[Data excerpt]
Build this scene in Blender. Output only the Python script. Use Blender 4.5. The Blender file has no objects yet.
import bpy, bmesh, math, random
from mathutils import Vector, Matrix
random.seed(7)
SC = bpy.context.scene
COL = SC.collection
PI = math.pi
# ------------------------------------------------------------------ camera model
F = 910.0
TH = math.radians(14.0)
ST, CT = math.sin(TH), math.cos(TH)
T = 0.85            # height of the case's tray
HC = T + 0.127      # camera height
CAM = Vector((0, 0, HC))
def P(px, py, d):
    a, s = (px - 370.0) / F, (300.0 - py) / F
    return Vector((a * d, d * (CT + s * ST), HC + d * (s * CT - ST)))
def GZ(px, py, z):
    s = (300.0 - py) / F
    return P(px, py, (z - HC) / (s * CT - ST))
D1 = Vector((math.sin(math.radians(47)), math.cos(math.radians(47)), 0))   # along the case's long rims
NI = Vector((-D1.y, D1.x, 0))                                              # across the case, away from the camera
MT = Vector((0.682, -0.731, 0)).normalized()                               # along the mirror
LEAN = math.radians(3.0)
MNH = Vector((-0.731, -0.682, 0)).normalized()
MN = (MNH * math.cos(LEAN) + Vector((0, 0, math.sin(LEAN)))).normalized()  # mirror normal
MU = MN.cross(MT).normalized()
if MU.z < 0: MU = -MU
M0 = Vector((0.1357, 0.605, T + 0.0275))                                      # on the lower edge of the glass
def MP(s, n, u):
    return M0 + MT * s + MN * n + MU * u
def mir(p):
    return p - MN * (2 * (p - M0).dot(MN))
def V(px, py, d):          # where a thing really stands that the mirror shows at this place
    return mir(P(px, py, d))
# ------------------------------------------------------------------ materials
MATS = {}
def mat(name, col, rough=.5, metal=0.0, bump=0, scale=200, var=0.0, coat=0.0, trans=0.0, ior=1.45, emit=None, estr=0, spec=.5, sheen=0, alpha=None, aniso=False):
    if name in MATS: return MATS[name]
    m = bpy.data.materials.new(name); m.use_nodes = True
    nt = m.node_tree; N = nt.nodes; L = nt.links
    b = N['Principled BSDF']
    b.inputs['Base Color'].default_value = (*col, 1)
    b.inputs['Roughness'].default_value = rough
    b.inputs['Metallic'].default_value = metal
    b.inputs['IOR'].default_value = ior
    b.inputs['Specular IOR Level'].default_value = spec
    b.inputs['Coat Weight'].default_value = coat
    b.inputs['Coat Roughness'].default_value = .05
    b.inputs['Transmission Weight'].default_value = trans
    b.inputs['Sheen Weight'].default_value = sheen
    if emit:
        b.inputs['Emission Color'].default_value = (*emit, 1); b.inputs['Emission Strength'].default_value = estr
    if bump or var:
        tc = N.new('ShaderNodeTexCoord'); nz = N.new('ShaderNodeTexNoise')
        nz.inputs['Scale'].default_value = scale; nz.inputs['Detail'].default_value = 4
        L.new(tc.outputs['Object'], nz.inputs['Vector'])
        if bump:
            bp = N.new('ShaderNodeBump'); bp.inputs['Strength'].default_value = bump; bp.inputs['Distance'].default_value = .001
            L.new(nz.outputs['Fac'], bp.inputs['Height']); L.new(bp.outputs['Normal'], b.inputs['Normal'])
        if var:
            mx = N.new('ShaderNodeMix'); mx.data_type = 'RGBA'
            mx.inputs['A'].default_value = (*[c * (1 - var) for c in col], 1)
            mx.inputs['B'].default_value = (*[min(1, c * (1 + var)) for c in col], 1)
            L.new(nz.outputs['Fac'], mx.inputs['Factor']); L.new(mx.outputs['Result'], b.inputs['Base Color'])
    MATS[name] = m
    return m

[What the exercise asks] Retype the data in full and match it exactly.

[Output for this exercise]
Build this scene in Blender. Output only the Python script. Use Blender 4.5. The Blender file has no objects yet.
import bpy, bmesh, math, random
from mathutils import Vector, Matrix
random.seed(7)
SC = bpy.context.scene
COL = SC.collection
PI = math.pi
# ------------------------------------------------------------------ camera model
F = 910.0
TH = math.radians(14.0)
ST, CT = math.sin(TH), math.cos(TH)
T = 0.85            # height of the case's tray
HC = T + 0.127      # camera height
CAM = Vector((0, 0, HC))
def P(px, py, d):
    a, s = (px - 370.0) / F, (300.0 - py) / F
    return Vector((a * d, d * (CT + s * ST), HC + d * (s * CT - ST)))
def GZ(px, py, z):
    s = (300.0 - py) / F
    return P(px, py, (z - HC) / (s * CT - ST))
D1 = Vector((math.sin(math.radians(47)), math.cos(math.radians(47)), 0))   # along the case's long rims
NI = Vector((-D1.y, D1.x, 0))                                              # across the case, away from the camera
MT = Vector((0.682, -0.731, 0)).normalized()                               # along the mirror
LEAN = math.radians(3.0)
MNH = Vector((-0.731, -0.682, 0)).normalized()
MN = (MNH * math.cos(LEAN) + Vector((0, 0, math.sin(LEAN)))).normalized()  # mirror normal
MU = MN.cross(MT).normalized()
if MU.z < 0: MU = -MU
M0 = Vector((0.1357, 0.605, T + 0.0275))                                      # on the lower edge of the glass
def MP(s, n, u):
    return M0 + MT * s + MN * n + MU * u
def mir(p):
    return p - MN * (2 * (p - M0).dot(MN))
def V(px, py, d):          # where a thing really stands that the mirror shows at this place
    return mir(P(px, py, d))
# ------------------------------------------------------------------ materials
MATS = {}
def mat(name, col, rough=.5, metal=0.0, bump=0, scale=200, var=0.0, coat=0.0, trans=0.0, ior=1.45, emit=None, estr=0, spec=.5, sheen=0, alpha=None, aniso=False):
    if name in MATS: return MATS[name]
    m = bpy.data.materials.new(name); m.use_nodes = True
    nt = m.node_tree; N = nt.nodes; L = nt.links
    b = N['Principled BSDF']
    b.inputs['Base Color'].default_value = (*col, 1)
    b.inputs['Roughness'].default_value = rough
    b.inputs['Metallic'].default_value = metal
    b.inputs['IOR'].default_value = ior
    b.inputs['Specular IOR Level'].default_value = spec
    b.inputs['Coat Weight'].default_value = coat
    b.inputs['Coat Roughness'].default_value = .05
    b.inputs['Transmission Weight'].default_value = trans
    b.inputs['Sheen Weight'].default_value = sheen
    if emit:
        b.inputs['Emission Color'].default_value = (*emit, 1); b.inputs['Emission Strength'].default_value = estr
    if bump or var:
        tc = N.new('ShaderNodeTexCoord'); nz = N.new('ShaderNodeTexNoise')
        nz.inputs['Scale'].default_value = scale; nz.inputs['Detail'].default_value = 4
        L.new(tc.outputs['Object'], nz.inputs['Vector'])
        if bump:
            bp = N.new('ShaderNodeBump'); bp.inputs['Strength'].default_value = bump; bp.inputs['Distance'].default_value = .001
            L.new(nz.outputs['Fac'], bp.inputs['Height']); L.new(bp.outputs['Normal'], b.inputs['Normal'])
        if var:
            mx = N.new('ShaderNodeMix'); mx.data_type = 'RGBA'
            mx.inputs['A'].default_value = (*[c * (1 - var) for c in col], 1)
            mx.inputs['B'].default_value = (*[min(1, c * (1 + var)) for c in col], 1)
            L.new(nz.outputs['Fac'], mx.inputs['Factor']); L.new(mx.outputs['Result'], b.inputs['Base Color'])
    MATS[name] = m
    return m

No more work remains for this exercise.